Andrea Chénier

4
Reviewer's Rating

Giordano wrote fourteen operas but Andrea Chenier,first heard in Milan in 1896, is the only one that is regularly performed today. Giordano was one of the young composers who, alongside Puccini, Mascagni and Leoncavallo, introduced the “verismo” style to the opera houses of Europe. Andrea Chenier is set during the terror of the French Revolution and tells the story of Chenier, the revolutionary poet, his aristocratic lover, Maddalena, and Carlo Gerard, a former servant who has flourished as a committed supporter of Robespierre. It is a love triangle set against the political turmoil of a revolution that begins with noble ideals but descends into a bloodbath. At its best, the opera combines the personal and political aspects of this story to brilliant effect.

This production, directed by David McVicar and conducted by the magnificent Antonio Pappano, does a fine job with a score which has some wonderful moments but many passages that can only be described as uninspired. It is a clear and powerful production. It tells the story with a real feel for historical accuracy and the simple set allows for an easy and effective transformation from the aristocratic party of Act 1 to the revolutionary tribunal of Act 3. The stage backdrop emphasises the remorseless puritanism that fuelled the terror – it is a bloody banner bearing Robespierre’s words “Even Plato banned poets from his republic” – and the chorus are at their best when they portray the Parisian mob.
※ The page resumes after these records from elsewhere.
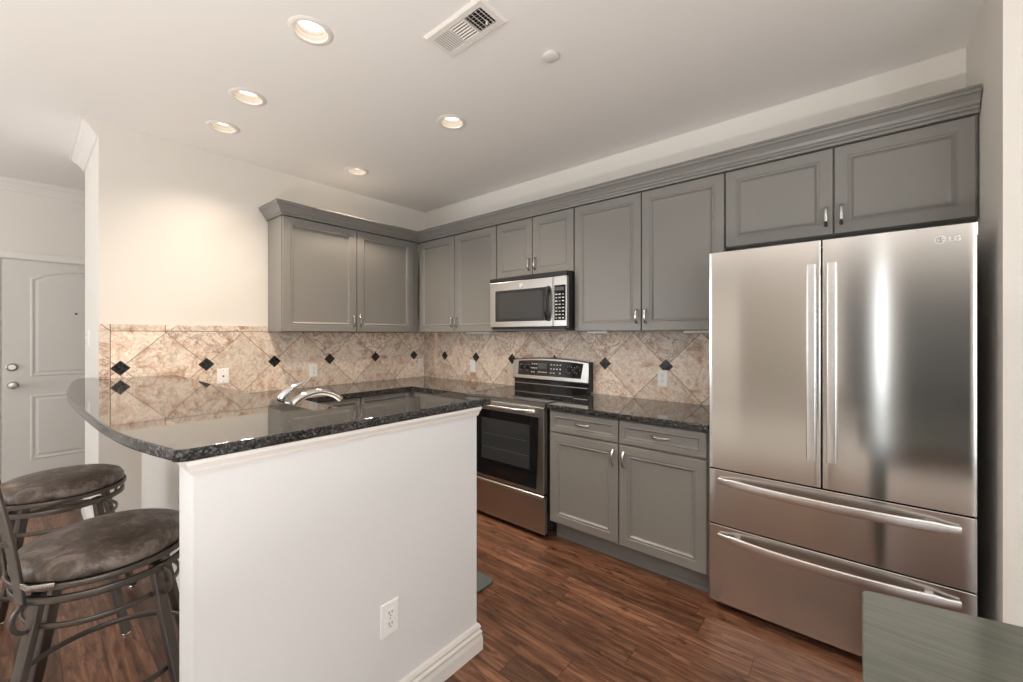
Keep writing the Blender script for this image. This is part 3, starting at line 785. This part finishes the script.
def v_handle(par, xc):
    pts = []; sc = []
    for i in range(17):
        t = i / 16; z = .838 + (1.674 - .838) * t
        pts.append((xc, YF - .058, z)); sc.append(1)
    bm = sweep(BM(), pts, rrect(.034, .014, .005), up=Vector((0, -1, .01)))
    for z in (.862, 1.650): box(bm, xc - .010, xc + .010, YF - .054, YF - .003, z - .014, z + .014)
    return obj('handle', bm, M['steel_hd'], par, True)
v_handle(ld, .4160); v_handle(rd, .4860)
def h_handle(par, z):
    pts = []; sc = []
    for i in range(25):
        t = -1 + 2 * i / 24
        pts.append((W / 2 + .410 * t, YF - .012 - .052 * (1 - abs(t) ** 2.2), z))
        sc.append((1, 1 if abs(t) < .9 else .75))
    bm = sweep(BM(), pts, rrect(.012, .040, .005), scales=sc)
    for e in (-.33, .33): box(bm, W / 2 + e - .012, W / 2 + e + .012, YF - .030, YF - .002, z - .008, z + .008)
    return obj('handle', bm, M['steel_hd'], par, True, label='long bowed stainless drawer handle')
h_handle(d1, .652); h_handle(d2, .378)
for x0 in (.01, W - .09): obj('hinge_cover', bx(x0, x0 + .08, -.60, -.40, 1.763, 1.782), M['fridgeside'], fz, bevel=.005)
obj('hinge_cap', bx(W - .0035, W + .004, -.665, -.60, 1.735, 1.784), M['steel_hd'], fz, bevel=.002)
obj('toe_grille', bx(.02, W - .02, -.60, -.585, .012, .052), M['blackplastic'], fz)
for x in (.06, W - .06): obj('foot', lathe(BM(), [(0, 0), (.022, 0), (.022, .01), (.012, .014), (.012, .04), (0, .04)], (x, -.56, 0), seg=14), M['blackplastic'], fz, True)
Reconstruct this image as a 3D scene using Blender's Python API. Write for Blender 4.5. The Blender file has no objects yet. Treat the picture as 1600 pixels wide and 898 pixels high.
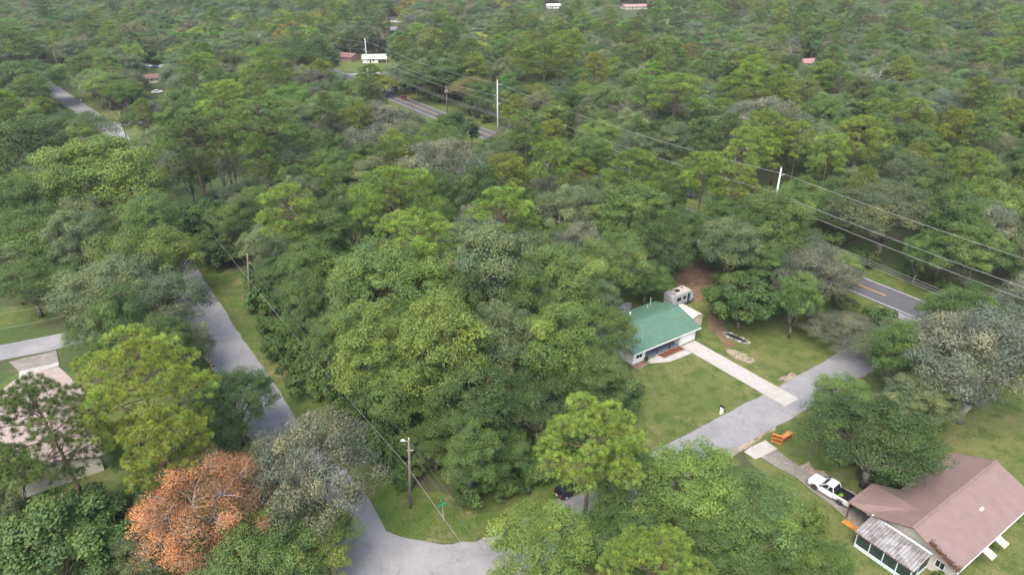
import bpy, math, random
import numpy as np
R_ = math.radians
rng = np.random.default_rng(7)
random.seed(7)
scene = bpy.context.scene
COL = scene.collection

# ------------------------------------------------------------------ camera, sky, sun, exposure
CAM_H, PITCH, FPX = 62.0, R_(27), 1066.7
cam = bpy.data.cameras.new('camera'); cam.lens = 24; cam.sensor_width = 36; cam.clip_end = 9000; cam.clip_start = 1
camo = bpy.data.objects.new('camera', cam); COL.objects.link(camo)
camo.location = (0, 0, CAM_H); camo.rotation_euler = (R_(90) - PITCH, 0, 0)
scene.camera = camo
SUN_EL, SUN_AZ = R_(58), R_(200)
world = bpy.data.worlds.new('World'); scene.world = world; world.use_nodes = True
wn = world.node_tree.nodes; wl = world.node_tree.links
sky = wn.new('ShaderNodeTexSky'); sky.sky_type = 'NISHITA'; sky.sun_disc = False
sky.sun_elevation = SUN_EL; sky.sun_rotation = SUN_AZ; sky.air_density = 1.0; sky.dust_density = 4.0; sky.ozone_density = 0.6
wl.new(sky.outputs[0], wn['Background'].inputs[0]); wn['Background'].inputs[1].default_value = 0.14
sun = bpy.data.lights.new('sun', 'SUN'); sun.energy = 1.0; sun.angle = R_(40); sun.color = (1, .95, .87)
suno = bpy.data.objects.new('sun', sun); COL.objects.link(suno)
sd = np.array([math.sin(SUN_AZ)*math.cos(SUN_EL), math.cos(SUN_AZ)*math.cos(SUN_EL), math.sin(SUN_EL)])
from mathutils import Vector
suno.rotation_euler = Vector(sd).to_track_quat('Z', 'Y').to_euler(); suno.location = (0, 0, 120)
scene.view_settings.view_transform = 'Standard'; scene.view_settings.look = 'None'
scene.view_settings.exposure = 1.52; scene.view_settings.gamma = 1
scene.render.engine = 'CYCLES'
cy = scene.cycles
cy.max_bounces = 3; cy.diffuse_bounces = 2; cy.glossy_bounces = 2; cy.transmission_bounces = 3; cy.transparent_max_bounces = 4
cy.use_denoising = True

# ------------------------------------------------------------------ helpers
def at(u, v, z=0.0):
    """point at height z that the photograph shows at pixel u, v (1600 wide)"""
    t = (449 - v)/FPX; s = (u - 800)/FPX
    Y = math.cos(PITCH) + math.sin(PITCH)*t; Z = -math.sin(PITCH) + math.cos(PITCH)*t
    d = (z - CAM_H)/Z
    return np.array([s*d, Y*d, z])
def depth(p): return p[1]*math.cos(PITCH) - (p[2]-CAM_H)*math.sin(PITCH)
def proj(p):
    d = depth(p); c = p[1]*math.sin(PITCH) + (p[2]-CAM_H)*math.cos(PITCH)
    return 800 + FPX*p[0]/d, 449 - FPX*c/d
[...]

The singing is excellent. Jonas Kaufman lives up to his billing as a world class tenor. He delivers with panache all the demanding high note entries and the role of romantic doomed poet suits his style almost too well. Eva-Maria Westbroek is a fine Maddalena, seeming a bit underpowered in the first Act but coming into her own in the triumphant duet in the final scene. But the star of the night is Serbian baritone, Zeljko Lucic, who sings the role of Carlo Gerard with power and passion. The opera really comes alive with his extraordinary monologue in Act 3 when he sings of his despair at the failure of the revolution to live up to his ideals and of his doomed love for Maddalena. The ovation he received at the end was thoroughly deserved.
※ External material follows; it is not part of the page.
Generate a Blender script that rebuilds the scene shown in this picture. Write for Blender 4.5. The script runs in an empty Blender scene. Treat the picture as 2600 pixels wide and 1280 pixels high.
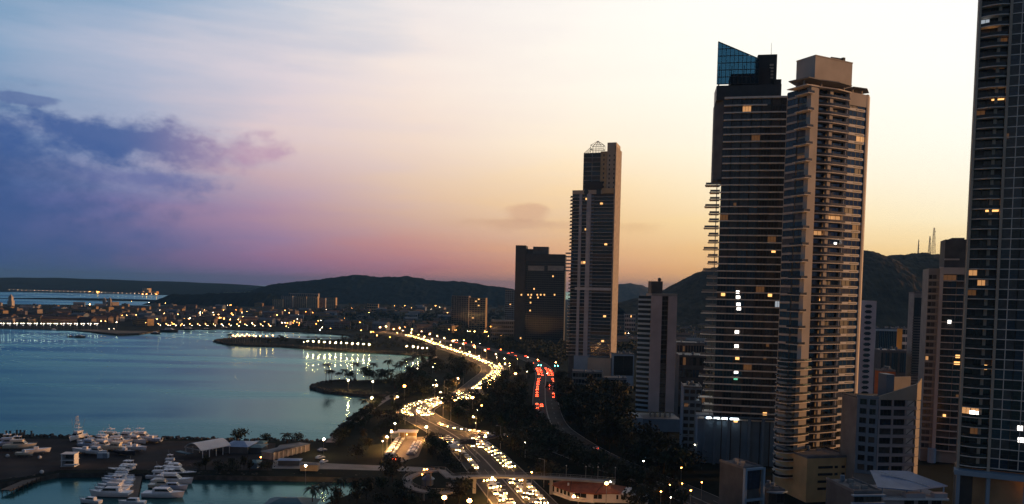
import bpy, math, random
import numpy as np
from mathutils import Vector, Matrix, geometry, noise as mnoise
R = math.radians
random.seed(11)
S = bpy.context.scene
C = S.collection

# ---------------------------------------------------------------- camera
HAZE = 5e-5
CAM_H, FPX, PPX, PPY = 80.0, 2000.0, 1300.0, 830.0
PITCH, ROLL = math.atan(0.049), math.atan(0.021)
_f = Vector((0, math.cos(PITCH), -math.sin(PITCH)))
_r0, _u0 = Vector((1, 0, 0)), Vector((0, math.sin(PITCH), math.cos(PITCH)))
_r = _r0 * math.cos(ROLL) + _u0 * math.sin(ROLL)
_u = _u0 * math.cos(ROLL) - _r0 * math.sin(ROLL)
cam_d = bpy.data.cameras.new('camera')
cam = bpy.data.objects.new('camera', cam_d); C.objects.link(cam)
cam.matrix_world = Matrix(((_r.x, _u.x, -_f.x, 0), (_r.y, _u.y, -_f.y, 0), (_r.z, _u.z, -_f.z, CAM_H), (0, 0, 0, 1)))
cam_d.sensor_width = 36; cam_d.lens = 36 * FPX / 2600
cam_d.shift_y = (PPY - 640) / 2600
cam_d.clip_start = 1; cam_d.clip_end = 60000
S.camera = cam

def srgb(r, g, b):
    f = lambda c: c / 12.92 if c <= .04045 else ((c + .055) / 1.055) ** 2.4
    return (f(r / 255), f(g / 255), f(b / 255), 1)

# ---------------------------------------------------------------- sky, sun, exposure
S.view_settings.view_transform = 'Standard'
S.view_settings.look = 'None'
S.view_settings.exposure = 0.1
S.view_settings.gamma = 1
S.view_settings.use_curve_mapping = False
SUN_AZ, SUN_EL = R(79), R(6)
sun_d = bpy.data.lights.new('sun', 'SUN'); sun_d.energy = 2.8; sun_d.angle = R(2.0); sun_d.color = (1.0, .49, .16)
sun = bpy.data.objects.new('sun', sun_d); C.objects.link(sun)
sun.rotation_euler = Vector((-math.sin(SUN_AZ) * math.cos(SUN_EL), -math.cos(SUN_AZ) * math.cos(SUN_EL), -math.sin(SUN_EL))).to_track_quat('-Z', 'Y').to_euler()

W = bpy.data.worlds.new('World'); S.world = W; W.use_nodes = True
wt = W.node_tree; wt.nodes.clear()
def wn(t, **k):
    n = wt.nodes.new(t)
    for a, b in k.items(): setattr(n, a, b)
    return n
def wl(a, b): wt.links.new(a, b)
def wmath(op, a, b=None, c=None, clamp=False):
    n = wn('ShaderNodeMath', operation=op, use_clamp=clamp)
    for i, v in enumerate((a, b, c)):
        if v is None: continue
        if isinstance(v, (int, float)): n.inputs[i].default_value = v
        else: wl(v, n.inputs[i])
    return n.outputs[0]
def wmix(fac, a, b):
    n = wn('ShaderNodeMix', data_type='RGBA')
    for s, v in ((n.inputs[0], fac), (n.inputs[6], a), (n.inputs[7], b)):
        if isinstance(v, (int, float)): s.default_value = v
        elif isinstance(v, tuple): s.default_value = v
        else: wl(v, s)
    return n.outputs[2]
def wsmooth(v, a, b):
    n = wn('ShaderNodeMapRange', interpolation_type='SMOOTHSTEP')
    wl(v, n.inputs[0]); n.inputs[1].default_value = a; n.inputs[2].default_value = b
    return n.outputs[0]
tc = wn('ShaderNodeTexCoord'); sp = wn('ShaderNodeSeparateXYZ'); wl(tc.outputs['Generated'], sp.inputs[0])
GLOW = R(30)
x_, y_, z_ = sp.outputs
az = wmath('MULTIPLY', wmath('ARCTAN2', x_, y_), 180 / math.pi)
el = wmath('MULTIPLY', wmath('ARCSINE', z_), 180 / math.pi)
gx = wmath('SUBTRACT', wmath('MULTIPLY', x_, math.cos(GLOW)), wmath('MULTIPLY', y_, math.sin(GLOW)))
gy = wmath('ADD', wmath('MULTIPLY', x_, math.sin(GLOW)), wmath('MULTIPLY', y_, math.cos(GLOW)))
da = wmath('MULTIPLY', wmath('ABSOLUTE', wmath('ARCTAN2', gx, gy)), 180 / math.pi)
# soft streaks shift the bands of colour a little
mp = wn('ShaderNodeMapping'); mp.inputs['Scale'].default_value = (5, 5, 42); mp.inputs['Rotation'].default_value = (R(5), R(-7), 0); wl(tc.outputs['Generated'], mp.inputs[0])
sn = wn('ShaderNodeTexNoise'); sn.inputs['Scale'].default_value = 1.0; sn.inputs['Detail'].default_value = 4; sn.inputs['Roughness'].default_value = .55; wl(mp.outputs[0], sn.inputs['Vector'])
streak = wmath('SUBTRACT', sn.outputs[0], .5)
das = wmath('ADD', da, wmath('MULTIPLY', streak, 11.0))
els = wmath('ADD', el, wmath('MULTIPLY', streak, 2.2))
epos = wmath('SQRT', wmath('DIVIDE', wmath('MAXIMUM', els, 0), 90, None, True))
ELS = (0, 1.5, 3, 5, 7.5, 10, 14, 19.5, 35, 90)
COLS = {
  0: [(244,186,118),(250,205,138),(254,220,158),(255,238,200),(255,246,224),(255,251,237),(255,254,246),(255,255,250),(196,193,188),(73,81,95)],
  14: [(242,172,104),(248,190,122),(247,202,140),(254,224,170),(255,238,204),(255,246,224),(255,252,239),(255,253,246),(179,176,173),(69,78,95)],
  25: [(216,148,112),(228,162,120),(234,182,134),(242,202,150),(252,220,174),(254,236,210),(253,244,230),(252,246,238),(147,147,154),(63,74,92)],
  37: [(176,112,114),(186,120,126),(198,144,140),(214,176,156),(228,198,176),(238,214,198),(243,226,216),(236,228,226),(115,122,137),(56,68,89)],
  47: [(116,92,136),(146,108,146),(152,122,156),(172,138,162),(198,170,178),(216,196,200),(218,206,212),(172,188,208),(83,96,119),(48,61,84)],
  56: [(62,82,124),(78,88,138),(96,98,148),(116,112,162),(140,146,180),(160,168,194),(172,180,202),(128,162,194),(60,78,104),(41,55,80)],
  64: [(44,78,114),(50,80,126),(58,85,144),(66,92,152),(92,116,166),(118,142,178),(128,158,190),(104,146,180),(50,69,94),(38,51,75)],
  95: [(40,66,92),(46,72,100),(54,80,110),(62,88,120),(70,94,126),(76,100,132),(78,102,134),(74,100,132),(46,66,90),(30,42,60)],
  180: [(44,56,68),(54,68,80),(70,82,92),(88,94,100),(98,100,104),(96,98,104),(88,94,104),(74,84,100),(44,56,76),(28,40,58)],
}
prev = None; prevk = None
for k in sorted(COLS):
    cr = wn('ShaderNodeValToRGB'); cr.color_ramp.interpolation = 'LINEAR'
    e = cr.color_ramp.elements
    while len(e) < len(ELS): e.new(.5)
    for i, (q, c) in enumerate(zip(ELS, COLS[k])):
        e[i].position = math.sqrt(q / 90); e[i].color = srgb(*c)
    wl(epos, cr.inputs[0])
    if prev is None: prev = cr.outputs[0]
    else:
        mr = wn('ShaderNodeMapRange'); wl(das, mr.inputs[0]); mr.inputs[1].default_value = prevk; mr.inputs[2].default_value = k
        prev = wmix(mr.outputs[0], prev, cr.outputs[0])
    prevk = k
sky_col = prev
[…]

Antonio Pappano is so much the master of the Covent Garden pit that it is difficult to find anything new to say about his musical magic. In this opera on a couple of occasions he perhaps allows the orchestra a little too much volume but this is a rare blip in a performance where his superb ability to pace the music so as to allow the singers full room to flourish is once again fully evident.
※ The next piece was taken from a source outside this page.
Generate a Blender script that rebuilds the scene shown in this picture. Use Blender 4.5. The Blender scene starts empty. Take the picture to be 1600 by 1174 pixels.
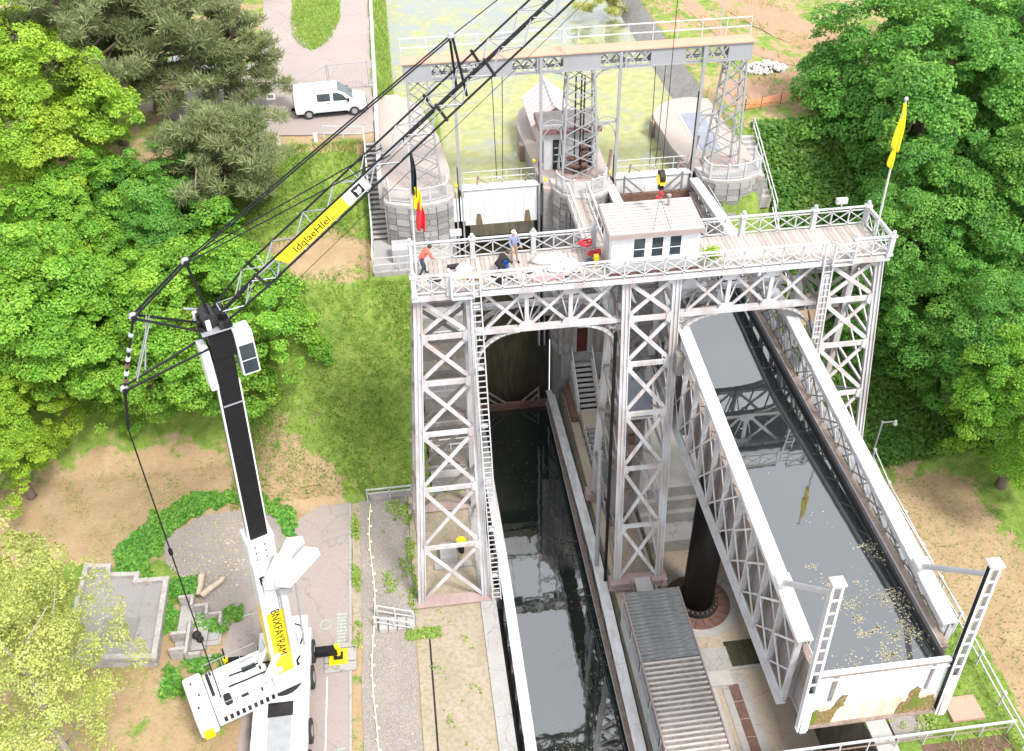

Though there are some wonderful moments, this is not a great opera. There is a point in the drama where the torment that Gerard feels as he considers whether he might coerce Maddalena into a sexual encounter in return for sparing Chenier’ life brings to mind the altogether more villainous Scarpia from Puccini’s Tosca. Whereas Puccini seizes the moment to create one of the great melodramatic triumphs in Italian opera, Giordano lets it slip through his fingers. All credit to Pappano and McVicar for making such a fine evening out of this flawed material.